Theorem.  If there are n players, all with blue hats, and are told "at
least one blue hat", then by round n they can all deduce that their
hats are blue.

Note first that all players with blue hats have exactly the same
information at all times, so whenever one of them can deduce their hat
color, they all can.

Proof by induction.  n=1 is trivial.  n=2 we just did.  Suppose it's
true for n-1.  Pick one player, A, and say it's round n, and she
hasn't been able to deduce her hat color so far.  Then neither have
any of the other blue hats.  If her hat were red, there would have
been n-1 blue hats, and by IHOP those players would have announced
their hats on round n-1.  They did not, so her hat must be blue.

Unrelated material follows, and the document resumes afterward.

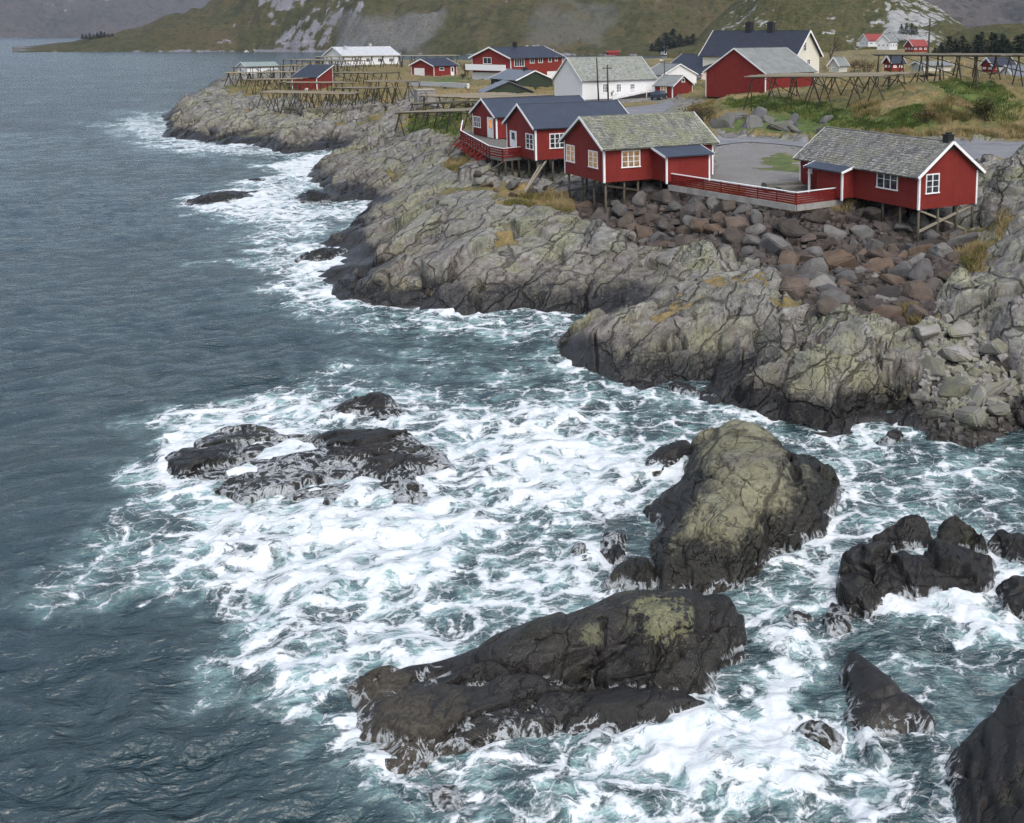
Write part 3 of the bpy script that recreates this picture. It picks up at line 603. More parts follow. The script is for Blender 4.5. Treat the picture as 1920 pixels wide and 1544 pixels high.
sea_rock('nearest low brown rock showing through the bottom surf', [(790, 1492), (812, 1470), (855, 1474), (868, 1498), (835, 1510)], [(830, 1485, .25)], M_WASH, seed=15, step=.04)
sea_rock('tiny round rock in the swirl below the black reef', [(1462, 1158), (1475, 1142, .2), (1505, 1140, .2), (1525, 1158), (1500, 1166)], [(1490, 1150, .35)], M_WET, seed=16, step=.04)
sea_rock('wide low reef swept by white water in the middle of the surf', [(308, 868), (330, 850), (398, 812, .3), (450, 798, .4), (510, 800, .3), (560, 820), (640, 812, .3), (710, 812, .5), (775, 818, .3), (835, 850), (855, 885), (790, 892), (800, 930), (745, 950), (690, 925), (650, 940), (605, 966), (582, 940), (540, 940), (450, 945), (380, 920), (318, 900)],
 [(465, 815, .75), (400, 845, .6), (340, 868, .35), (500, 820, .5), (540, 850, .25), (600, 830, .5), (650, 830, .85), (760, 835, .6), (720, 840, .7), (780, 872, .7), (820, 885, .35), (660, 865, .6), (600, 865, .45), (540, 880, .28), (450, 880, .25), (560, 908, .55), (480, 905, .2), (480, 932, .45), (700, 900, .5), (740, 915, .3), (620, 938, .6), (650, 900, .2), (400, 905, .35)], M_WASH, R(25), .8, .62, .045, seed=17, zp=.62)
sea_rock('dark hump of rock behind the wide low reef', [(588, 778), (640, 757), (690, 742, .3), (730, 742, .5), (758, 768, .3), (766, 790), (735, 797), (692, 784), (640, 786)], [(735, 768, .95), (700, 760, .5), (650, 768, .3)], M_WASH, R(25), .6, .5, .05, seed=18)
sea_rock('flat low skerry ringed by foam off the rocky shore', [(342, 381), (385, 368, .2), (430, 362, .3), (488, 360, .1), (470, 372), (425, 384), (370, 389)], [(400, 374, .5), (440, 368, .5)], M_WET, seed=19, step=.1)
sea_rock('rounded dark rock close in front of the second outcrop', [(550, 376), (565, 363, .5), (590, 360, .8), (612, 366, .4), (624, 380), (592, 385), (560, 383)], [(585, 368, 1.15), (600, 373, .9)], M_WET, seed=20, step=.09)
sea_rock('thin skerry barely showing in the far surf', [(446, 341), (480, 335, .2), (500, 336), (480, 342)], [(475, 338, .3)], M_WET, seed=21, step=.1)
sea_rock('wet broken ledge off the point of the long slab', [(550, 488), (572, 478, .2), (610, 472, .3), (650, 470, .2), (640, 492), (600, 500), (566, 496)], [(580, 485, .4), (620, 482, .5)], M_WASH, seed=22, step=.07, amp=.6)
sea_rock('small brown rock off the tip of the right outcrop', [(1030, 638), (1040, 626, .4), (1062, 627, .5), (1068, 640), (1048, 646)], [(1050, 632, .8)], M_WET, seed=23, step=.06)
sea_rock('pair of low rocks in the gap before the round outcrop', [(1248, 728), (1262, 716, .2), (1290, 718, .3), (1330, 735, .3), (1350, 750), (1300, 742)], [(1265, 722, .4), (1310, 732, .6)], M_WET, seed=24, step=.06)
sea_rock('small pointed rock in the foam below the boulder beach', [(1646, 824), (1662, 806, .4), (1688, 800, .5), (1695, 820), (1670, 832)], [(1672, 812, .7)], M_WET, seed=25, step=.05)

M_LAND = make_rock_mat('outcrop', wet_lo=.8, wet_hi=1.7, green=.45, joint=.9, fine=.8)
OC = 'outcrops along the shore'
def outcrop(label, o, c, seed, ang=R(60), sc=.6, amp=.42, zs=1.): return sea_rock(label, o, c, M_LAND, ang, sc, amp, .055, OC, 'outcrop', seed, 'rock_outcrop', 1.0, zs)
outcrop('big rounded grey green outcrop standing at the water edge', [(1350, 741), (1397, 766), (1465, 783), (1515, 803), (1573, 807), (1589, 790), (1633, 783), (1663, 763), (1700, 748, .6), (1705, 700, 1.8), (1640, 668, 2.5), (1540, 656, 2.9), (1450, 672, 2.4), (1400, 692, 1.8), (1372, 722, .9)], [(1540, 672, 2.9), (1480, 700, 2.3), (1560, 720, 2.1), (1640, 710, 2.2), (1460, 745, 1.2), (1540, 765, 1.1), (1620, 750, 1.2), (1410, 735, 1.1)], 41)
outcrop('rounded cracked knob of rock behind the waterside outcrop', [(1420, 684, 1.0), (1416, 645, 1.8), (1440, 606, 2.6), (1475, 600, 2.9), (1497, 625, 2.6), (1500, 660, 2.0), (1482, 688, 1.5)], [(1455, 620, 2.8), (1460, 655, 2.2)], 42, R(110))
outcrop('broad cracked block of rock below the foot of the rock fill', [(1528, 645, 2.0), (1545, 602, 2.8), (1600, 590, 3.1), (1642, 618, 2.9), (1640, 672, 2.1), (1590, 694, 1.7), (1545, 675, 1.7)], [(1590, 610, 3.1), (1590, 650, 2.4)], 43, R(30))
outcrop('tall smooth pillar of grey rock left of the boulder beach', [(1750, 624, 2.2), (1754, 552, 3.4), (1788, 514, 4.0), (1826, 530, 3.8), (1830, 572, 3.2), (1805, 614, 2.3), (1778, 630, 2.0)], [(1790, 535, 4.0), (1790, 575, 3.2)], 44, R(90), .8, .3)
outcrop('rounded purple grey outcrop at the right edge above the beach', [(1848, 655, 2.2), (1860, 612, 3.0), (1900, 588, 3.7), (1965, 600, 3.7), (1970, 705, 2.1), (1900, 690, 2.0)], [(1900, 615, 3.6), (1920, 650, 2.9)], 45, R(80), .8)
outcrop('pale slanting block between the two big slabs', [(1260, 530, 1.4), (1272, 492, 2.4), (1300, 464, 3.1), (1345, 470, 3.2), (1348, 492, 2.8), (1310, 514, 2.2), (1280, 532, 1.5)], [(1310, 485, 3.0), (1295, 505, 2.3)], 46, R(60))
outcrop('high lichen covered crag right of the stilted cabin', [(1842, 445, 3.8), (1836, 385, 5.6), (1856, 335, 6.5), (1900, 308, 7.0), (2000, 312, 7.2), (2010, 450, 4.6), (1900, 470, 4.0)], [(1880, 370, 6.0), (1900, 340, 6.7), (1900, 420, 5.0), (1960, 380, 6.2)], 47, R(100), .8, .6)
outcrop('smooth brownish slab tipped towards the sea below the front cabin', [(1085, 478, 2.2), (1098, 432, 3.2), (1130, 424, 3.5), (1172, 445, 3.1), (1210, 500, 1.9), (1195, 520, 1.5), (1125, 498, 1.8)], [(1130, 440, 3.4), (1160, 480, 2.5)], 48, R(-30), 1.1, .2)

# ------------------------------------------------------------ the sea
def make_sea_mat():
    n = NT('sea_water'); pos = n.pos
    dens = n.attr('foam'); milk = n.attr('milk')
    wv = n.mix(1., n.noise(pos, .55, 4, .6)[1], (1.6, 1.6, 0), 'MULTIPLY'); p1 = n.vmath('ADD', pos, wv)
    wv2 = n.mix(1., n.noise(pos, 2.4, 3, .6)[1], (.42, .42, 0), 'MULTIPLY'); p2 = n.vmath('ADD', p1, wv2)
    nA, _ = n.noise(pos, .30, 4, .6); nB, _ = n.noise(pos, 1.5, 4, .65); nC, _ = n.noise(p2, 5.5, 4, .7)
    d = n.math('ADD', dens, n.math('ADD', n.math('MULTIPLY', n.math('SUBTRACT', nA, .5), .75), n.math('MULTIPLY', n.math('SUBTRACT', nB, .5), .75)))
    d = n.math('MULTIPLY', d, n.rng(dens, .02, .22))
    # lace: holes between veils (voronoi edges) blurred into swirling streaks (contour lines of twisted noise)
    def edge(sc, w):
        e = n.voro(p2, sc, 'DISTANCE_TO_EDGE', dims='2D')[0]; m = n.math('ABSOLUTE', n.math('SUBTRACT', n.noise(n.map(p1, (1, 1.5, 1), R(-25)), sc * 1.15, 4, .62, 1.3)[0], .5))
        return n.math('ADD', n.math('MULTIPLY', e, 1 - w), n.math('MULTIPLY', m, 1.9 * w))
    e1, e2, e3 = edge(.66, .36), edge(1.8, .36), edge(4.6, .4)
    def lace(e, w0, w1, soft):
        wd = n.rng(d, .06, 1.0, w0, w1, 'LINEAR'); return n.rng(n.math('SUBTRACT', n.math('ADD', e, n.math('MULTIPLY', n.math('SUBTRACT', nC, .5), .05)), wd), -soft, soft, 1, 0)
    l1 = lace(e1, -.04, .225, .05); l2 = lace(e2, -.05, .20, .05); l3 = lace(e3, -.12, .22, .08)
    f = n.math('MAXIMUM', l1, n.math('MULTIPLY', l2, .72)); f = n.math('MAXIMUM', f, n.math('MULTIPLY', l3, .22))
    f = n.math('MULTIPLY', f, n.rng(d, .04, .30)); f = n.math('MULTIPLY', f, n.rng(n.noise(p2, 6, 3, .6)[0], .28, .55, .85, 1.0))
    fr = n.math('MULTIPLY', n.rng(d, .74, 1.25), n.rng(n.noise(n.map(p1, (1, 1.5, 1), R(-30)), .9, 4, .6, .9)[0], .34, .56)); f = n.math('MAXIMUM', f, n.math('MULTIPLY', fr, .97))
    # small whitecap flecks on open water
    deep = n.ramp(n.noise(pos, .05, 3)[0], [(.3, (.012, .031, .037)), (.7, (.024, .048, .054))])
    mk = n.math('MULTIPLY', n.math('ADD', milk, n.math('MULTIPLY', d, .42)), n.rng(n.math('ADD', n.math('MULTIPLY', n.noise(p1, .8, 4, .6, .8)[0], .6), n.math('MULTIPLY', nA, .4)), .42, .62, .06, 1.15)); mk = n.math('MINIMUM', mk, 1.)
    body = n.mix(mk, deep, n.ramp(nB, [(.3, (.10, .215, .215)), (.7, (.36, .52, .52))]))
    col = n.mix(f, body, n.ramp(nB, [(.3, (.51, .57, .595)), (.6, (.64, .67, .69))]))
    rough = n.math('MAXIMUM', n.math('MULTIPLY', f, .75), n.rng(mk, 0, 1, .14, .32))
    q = n.map(pos, (1.0, 1.7, 1.), R(-20))
    def crest(sc, dist): return n.math('SUBTRACT', 1., n.math('ABSOLUTE', n.math('MULTIPLY', n.math('SUBTRACT', n.noise(q, sc, 3, .55, dist)[0], .5), 3.4)))
    h = n.math('ADD', n.math('MULTIPLY', crest(.42, .15), .46), n.math('ADD', n.math('MULTIPLY', crest(1.05, .12), .24), n.math('MULTIPLY', n.noise(q, 4.6, 4, .62, .3)[0], .16)))
    h = n.math('MULTIPLY', h, n.rng(n.noise(pos, .045, 2)[0], .3, .7, .65, 1.15))
    h = n.math('ADD', n.math('MULTIPLY', n.math('SUBTRACT', h, .56), n.rng(f, 0, 1, 1, .16, 'LINEAR')), n.math('MULTIPLY', f, .022))
    n.put(n.b.inputs['IOR'], 1.43)
    n.out(col, rough, n.bump(h, 1., .62), n.rng(f, 0, 1, .85, .15, 'LINEAR'))
    return n.m
MAT_SEA = make_sea_mat()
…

(We can also show they cannot deduce any earlier than that.  Suppose n
players could deduce in round m, m<n.  So player A must have gained
info at round m-1 proving that her hat could not be red.  What did she
observe then? She saw that n-1 players were unable to deduce the
colors of their hats in m-1 rounds, and so this must contradict the
claim of there being n-1 blue hats.  So she must believe that it is
possible for n-1 blue hats to deduce in m-1 rounds.  Since she is a
perfect logician, she must be right.  Thus n-1 blue hats can deduce in
m-1 rounds.  Iterating, we conclude that n-m+1 >= 2 blue hats can
deduce in 1 round which is absurd.)

Note that on round n+1, all the remaining players deduce that their
hats were red (if not, they'd have deduced on round n that they were
blue).

Draw thought bubble pictures for n=2, n=3.  Although everyone knows
there is a blue hat, n=2 they don't know that the others also know.
n=3, they know the others know, but don't know the others know the
others know.  Announcement makes it common knowledge: everyone knows
that everyone knows that... etc.

Particularly weird to think about for large n, e.g. 100.  Ask 99 times
and nothing happens, on 100th time they all say "yes".